On Wisconsin, On Wisconsin…

No, not singing the University of Wisconsin school fight song here though we did do that once in San Antonio when we attended the Alamo Bowl by accident. But that is another story for another day on another blog. Now back to Cbay where we visited the Battleship Wisconsin among other sights.

After a day of work yesterday it was only appropriate that today should be devoted to play. So after the Sunday morning ritual we have of watching Sunday Morning, we headed off with Bob and Linda of “Erika Lin” to the Nauticus Complex just down the street which has a variety of things to offer. We bought combination tickets for all of it including a two hour harbor tour of the Navy base.

But first things first, on to the Wisconsin, one of only four Iowa Class Battlewagons ever completed. They were the Iowa, the Alabama, the Missouri and the Wisconsin. Two others, the Kentucky and the Illinois were started but never finished when the heyday of battleships was over.

 
 
 
 
 
 
 
 
 
 
 
 
 
 
 
 
Wisconsin sports nine 16 inch guns that throw a 1700 pound exploding shell. These are the largest guns ever put on an American ship and the Commander says they did not need to explode because when you hear a shell as big as a Volkswagon come at you it does not need to explode to do the job but it does anyway.

Wisconsin served in several wars from WWII through the first Gulf War with distinction. It bombarded Iwo Jima in WWII and later fired the first Tomahawk Missiles into Kuwait during the rout of Iraqi troops that had invaded their neighbor Kuwait.

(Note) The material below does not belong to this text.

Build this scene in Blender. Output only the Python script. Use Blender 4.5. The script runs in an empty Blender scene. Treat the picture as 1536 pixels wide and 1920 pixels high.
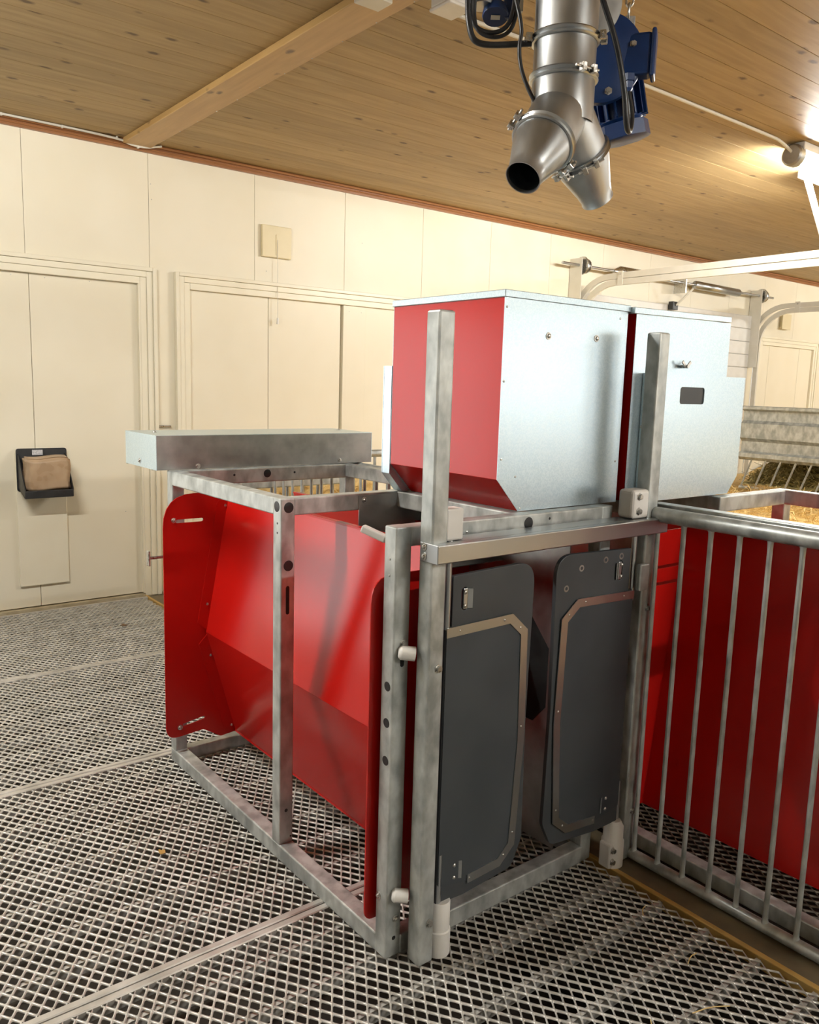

A story is told from the Korean Conflict. Wisconsin had moved into North Korean coastal waters to shell a railroad line in order to disrupt supplies being sent to troops invading South Korea. After blowing up the railroad Wisconsin was pulling back out to sea when a small shore battery on an island fired four six inch shells at her. Three missed and one was unlucky enough to hit. Unlucky for the North Koreans manning the shore battery that is. See Wisconsin had never been hit by enemy fire and never would be again. This shell poked a hole around 18 inches in the deck and three sailors were injured by shrapnel but none were killed.

The Captain at the time ordered all nine 16 inch guns to return fire at once. When he was finished there was nothing left of the shore battery, not even a trace. One of the escorting destroyers sent a flag signal to the Wisconsin containing only two words “Temper tantrum?” Those were the days when men went down to the sea in ships.

Years later the Wisconsin and a destroyer collided in a dense fog off Hampton Roads, Virginia where we are now located. Caved the bow of the Wisconsin in pretty good. So what did they do? They brought Wisconsin right into the Norfolk Navy Yard. Then they took the bow of the Kentucky which was nearly completed and cut it off and towed it down to the Wisconsin and welded it on. She was back at sea within a month. That was in 1956 when we got things done. It was also during the Cold War and they thought they might need her at any time.

 
 
 
 
 
 
 
 
 
 
Our two hour harbor tour was aboard a two decker boat. We got to see dozens of our nation’s finest ships in for refitting or repairs. This is an amazing place and the Commander has driven most all of them from a single screw destroyer to a four screw carrier and we can’t even keep from hitting bottom some days in a Bayliner. He told me today we must pay more attention to tides and moon.

Speaking of moon, we did not get to see the huge moon last night due to being completely socked in by rain but it had it’s effect. Down in the area where we ran aground in the Medway River, 2 trawlers, 4 sailboats and a barge all ran aground in the ICW due to tides that were two feet lower than normal. So it is not just Cbay that can find the bottom.

Tomorrow we will take the ferry over to Portsmouth to see what is there and we will stop by the Rendezvous.